Mission Support

Deputy Project Scientist for Fermi
image of Neil Gehrels Neil Gehrels is the Chief of the Astroparticle Physics Laboratory, at NASA's Goddard Space Flight Center, in Greenbelt, Md. He is also an Adjunct Professor of Astronomy, at the University of Maryland and an Adjunct Professor of Astronomy & Astrophysics at Pennsylvania State University.

Gehrels is the Deputy Project Scientist for Fermi with responsibility for overseeing the Fermi Science Support Center. He is also a co-Investigator on the Large Area Telescope (LAT) and Fermi Burst Monitor instruments on Fermi.

He is a research scientist in gamma-ray astronomy active in instrument development and data analysis. His interests include gamma-ray bursts and supernovae. He is Principal Investigator for the Swift gamma-ray burst Medium Explorer (MIDEX) mission. Other responsibilities include Project Scientist for the Compton Observatory (1991-2000), and Mission Scientist for INTEGRAL.

He has organized six major conferences and been an editor on the proceedings books, has over 150 articles in science journals and popular science magazines, and given many invited talks. He has been on 13 working groups and committees in various positions. Committees, societies, etc. include past Chair of the American Astronomical Society (AAS) High Energy Astrophysics Division and Chair-elect of the APS Division of Astrophysics.

Dr. Gehrels received his Ph.D. in 1982 from the California Institute of Technology (Caltech), in Pasadena, Calif. He graduated from the University of Arizona in 1976 with Bachelor's degrees in Physics, and Music.

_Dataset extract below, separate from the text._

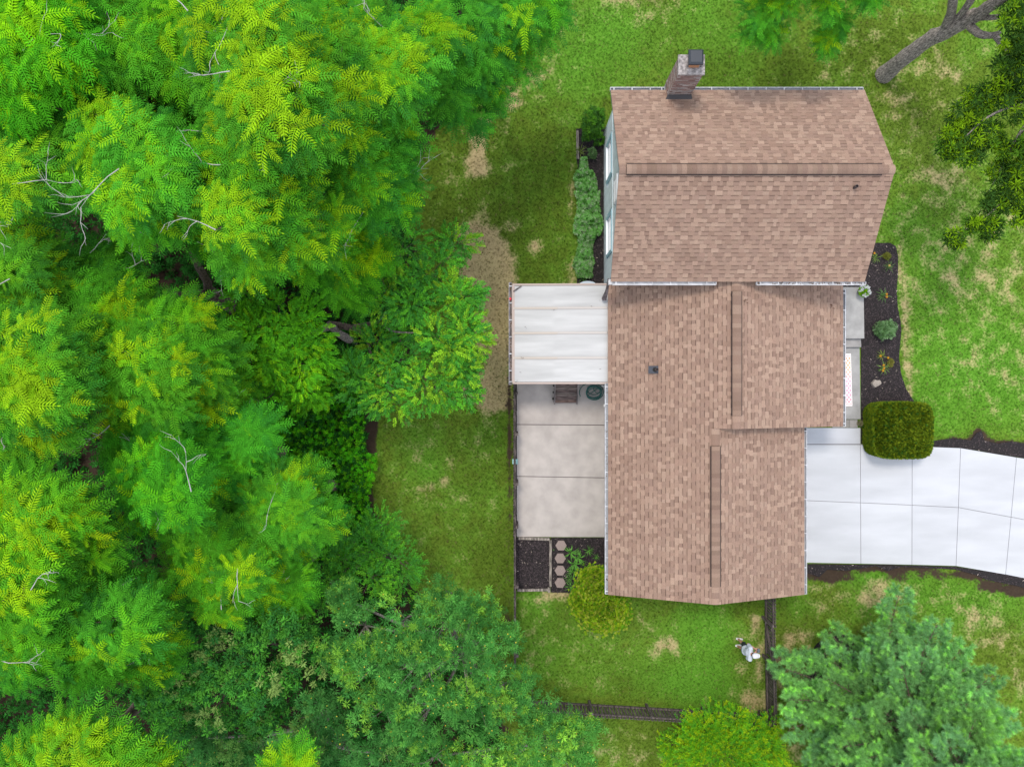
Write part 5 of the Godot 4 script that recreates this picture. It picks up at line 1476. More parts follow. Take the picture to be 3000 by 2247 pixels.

Numerous awards have been bestowed upon Dr. Gehrels including the AAS Bruno Rossi Prize in 2007, Popular Science Magazine's "Best of What's New award" for Swift satellite research in 2006, and two awards in 2005: the NASA Exceptional Scientific Achievement Medal and the Goddard Space Flight Center Lindsay Award. In 2000, the American Astronautical Society awarded him the Randolph Lovelace Award. He was named a Fellow of the American Physical Society in 1993, won a NASA Outstanding Leadership Medal that same year, and in 1992, received the Discover Magazine Award for Technological Innovation.

His wife, Ellen Williams, is a professor of physics in the surface physics group at the University of Maryland. He has two children, Tommy and Emily, born in 1987 and 1990. His other interests include mountaineering and music.